The exercise
Transcribe all of the material below word for word and leave out its pictures.
Begin
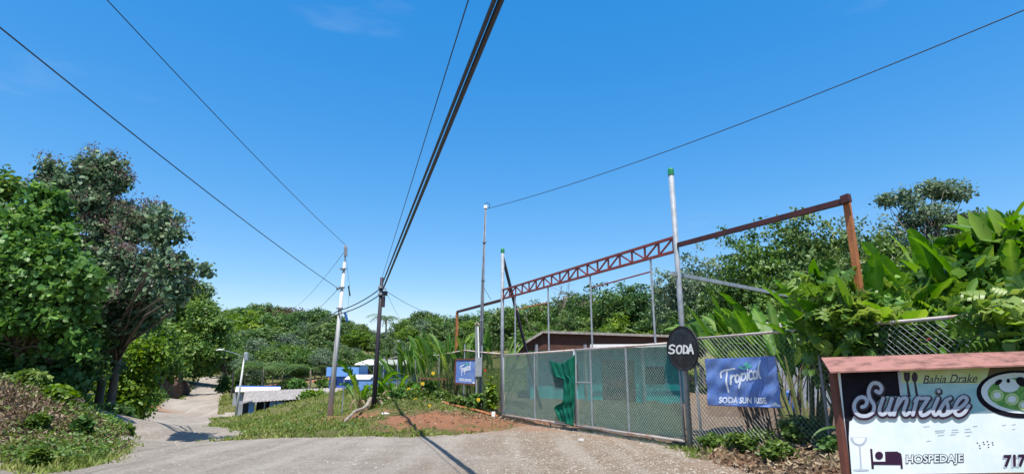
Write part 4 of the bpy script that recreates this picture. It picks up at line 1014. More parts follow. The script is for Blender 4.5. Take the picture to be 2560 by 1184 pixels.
# ------------------------------------------------------------------ signs
def smooth_line(pts, n=10):
    pts = [np.array(p, float) for p in pts]
    if len(pts) < 3: return np.array([pts[0] + (pts[-1] - pts[0]) * k / n for k in range(n + 1)])
    q = [2 * pts[0] - pts[1]] + pts + [2 * pts[-1] - pts[-2]]; out = []
    for i in range(1, len(q) - 2):
        for k in range(n):
            t = k / n
            out.append(.5 * ((2 * q[i]) + (-q[i - 1] + q[i + 1]) * t + (2 * q[i - 1] - 5 * q[i] + 4 * q[i + 1] - q[i + 2]) * t * t + (-q[i - 1] + 3 * q[i] - 3 * q[i + 1] + q[i + 2]) * t ** 3))
    out.append(pts[-1]); return np.array(out)
def stroke_cells(strokes, rad, cell):
    """cells covered by thick strokes in 2-D pixel space -> list of (x0,y0,x1,y1) runs"""
    allp = np.concatenate([s for s in strokes]); x0, y0 = allp.min(0) - rad - cell; x1, y1 = allp.max(0) + rad + cell
    xs = np.arange(x0, x1, cell); ys = np.arange(y0, y1, cell)
    Xg, Yg = np.meshgrid(xs + cell / 2, ys + cell / 2)
    d = np.full(Xg.shape, 1e9)
    for s in strokes:
        for a, b in zip(s[:-1], s[1:]):
            l2 = ((b - a) ** 2).sum() + 1e-9
            t = np.clip(((Xg - a[0]) * (b[0] - a[0]) + (Yg - a[1]) * (b[1] - a[1])) / l2, 0, 1)
            d = np.minimum(d, np.hypot(Xg - a[0] - t * (b[0] - a[0]), Yg - a[1] - t * (b[1] - a[1])))
    ok = d < rad; runs = []
    for j in range(len(ys)):
        i = 0
        while i < len(xs):
            if ok[j, i]:
                k = i
                while k < len(xs) and ok[j, k]: k += 1
                runs.append((xs[i], ys[j], xs[k - 1] + cell, ys[j] + cell)); i = k
            else: i += 1
    return runs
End
Exercise solution
Write part 4 of the bpy script that recreates this picture. It picks up at line 1014. More parts follow. The script is for Blender 4.5. Take the picture to be 2560 by 1184 pixels.
# ------------------------------------------------------------------ signs
def smooth_line(pts, n=10):
    pts = [np.array(p, float) for p in pts]
    if len(pts) < 3: return np.array([pts[0] + (pts[-1] - pts[0]) * k / n for k in range(n + 1)])
    q = [2 * pts[0] - pts[1]] + pts + [2 * pts[-1] - pts[-2]]; out = []
    for i in range(1, len(q) - 2):
        for k in range(n):
            t = k / n
            out.append(.5 * ((2 * q[i]) + (-q[i - 1] + q[i + 1]) * t + (2 * q[i - 1] - 5 * q[i] + 4 * q[i + 1] - q[i + 2]) * t * t + (-q[i - 1] + 3 * q[i] - 3 * q[i + 1] + q[i + 2]) * t ** 3))
    out.append(pts[-1]); return np.array(out)
def stroke_cells(strokes, rad, cell):
    """cells covered by thick strokes in 2-D pixel space -> list of (x0,y0,x1,y1) runs"""
    allp = np.concatenate([s for s in strokes]); x0, y0 = allp.min(0) - rad - cell; x1, y1 = allp.max(0) + rad + cell
    xs = np.arange(x0, x1, cell); ys = np.arange(y0, y1, cell)
    Xg, Yg = np.meshgrid(xs + cell / 2, ys + cell / 2)
    d = np.full(Xg.shape, 1e9)
    for s in strokes:
        for a, b in zip(s[:-1], s[1:]):
            l2 = ((b - a) ** 2).sum() + 1e-9
            t = np.clip(((Xg - a[0]) * (b[0] - a[0]) + (Yg - a[1]) * (b[1] - a[1])) / l2, 0, 1)
            d = np.minimum(d, np.hypot(Xg - a[0] - t * (b[0] - a[0]), Yg - a[1] - t * (b[1] - a[1])))
    ok = d < rad; runs = []
    for j in range(len(ys)):
        i = 0
        while i < len(xs):
            if ok[j, i]:
                k = i
                while k < len(xs) and ok[j, k]: k += 1
                runs.append((xs[i], ys[j], xs[k - 1] + cell, ys[j] + cell)); i = k
            else: i += 1
    return runs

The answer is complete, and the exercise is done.